In the course of long and involved conversations about musical influences with Leila, she mentioned that she was obsessed with Led Zeppelin lately. I felt obligated to introduce her to the other two members of the classic heavy metal triumvirate, Black Sabbath and Deep Purple. I noticed that - dude! I have no Deep Purple in my CD collection! I remedied that by grabbing Machine Head off of Amazon.com. I had always like Jon Lord's organ tone and style but I forgot how awesome he is. Forget Smoke on the Water, it's all about Highway Star. Actually, that whole damn album kicks ass.

Funny. It's all over the entertainment news: Neil Patrick Harris is gay. Okay, whatever. But Doogie Howser was also gay, according to Neil. The things Neil did to try and make Doogie more obviously gay are pretty damn funny.


November 6, 2006

I know I'm not going out on too much of a limb here, but I thought I'd make the call before it happens. I predict lots of fishy results (polls wildly out of whack with official results) and smoking guns all over the place proving voter fraud, and Republicans will retain control of the House, and people will grumble, and nothing will change.

Pessimistic? Perhaps, but answer this: have the problems with electronic voting machines been acknowledged and addressed? Have past voting irregularities and outright crimes been taken seriously and followed up with criminal consequences? Or are the foxes still guarding the henhouse and telling us they're doin' a great job, Brownie?

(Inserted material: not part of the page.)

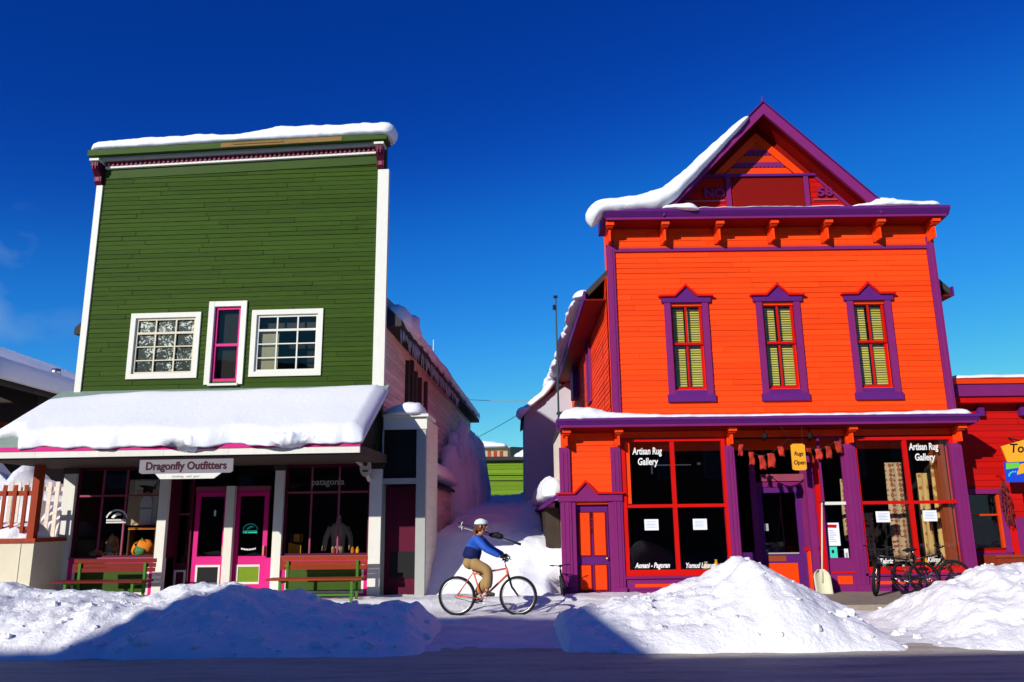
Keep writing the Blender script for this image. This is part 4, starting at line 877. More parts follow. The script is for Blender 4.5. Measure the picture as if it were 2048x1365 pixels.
# ================================================================== RED BUILDING (right edge)
Rf = Frame(10.1, 18.3, 0)
rb = fthing(Rf, 'red_shop', 'low red clapboard shop with a purple cornice at the right edge beside the orange shop', 'shop')
zt_ = Rf.A(1990, 765)[1]; zc = Rf.A(1990, 800)[1]
wx0, wx1 = Rf.A(1950, 1040)[0]-.5, Rf.A(2003, 1040)[0]; wzt = Rf.A(1980, 990)[1]; wzb = .95
siding('siding', 'redsiding', rb, .0, 4.5, .2, zt_-.3, .14, [(wx0, wx1, wzb, wzt), (wx1+.55, wx1+1.6, .1, wzt)], t=.016)
bk = MB()
for (a, b_, c, d) in ((-.05, wx0, .0, zt_), (wx0, wx1, wzt, zt_), (wx0, wx1, .0, wzb), (wx1, wx1+.55, .0, zt_), (wx1+.55, wx1+1.6, wzt, zt_), (wx1+1.6, 4.5, .0, zt_)): bk.box(a, b_, .01, .14, c, d, .5)
bk.build('front_wall', 'darkred', rb)
MB().box(-.05, .05, .14, 12, 0, zt_).box(-.05, 4.5, 11.9, 12, 0, zt_).box(4.4, 4.5, .14, 11.9, 0, zt_).build('side_wall', 'darkred', rb)
MB().box(-.05, 4.5, .0, 12, zt_-.02, zt_+.05).build('roof', 'roofdark', rb)
c = MB().exx([(-.42, zt_-.38), (-.42, zt_-.1), (0, zt_-.1), (0, zt_-.38)], -.02, 4.6).build('cornice', 'purple', rb)
MB().exx([(-.46, zt_-.1), (-.50, zt_), (0, zt_), (0, zt_-.1)], -.06, 4.64).build('cornice_crown', 'orange_trim', c)
MB().exx([(-.34, zt_-.52), (-.36, zt_-.38), (0, zt_-.38), (0, zt_-.52)], .0, 4.6).build('cornice_underboard', 'red', c)
for px in (1956, 2040):
    x = Rf.A(px, 830)[0]; MB().box(x-.07, x+.07, -.16, 0, zt_-.80, zt_-.60).build('block_bracket', 'violet', rb)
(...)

Ubuntu Linux (the least painful Linux I know of, and the one I use now) has been updated from the 6.06 (meaning June 2006) release to the brand new 6.10 (meaning October 2006) release. Some folks have had problems, including virtual private server problems. I've had no problems at all - the apt-get method worked for me. (I didn't install the ubuntu-desktop package because my Ubuntu systems are all servers.) Anyway, the dreaded OS-upgrade-in-place has gone as well as I could have hoped for, on three different installations of Ubuntu.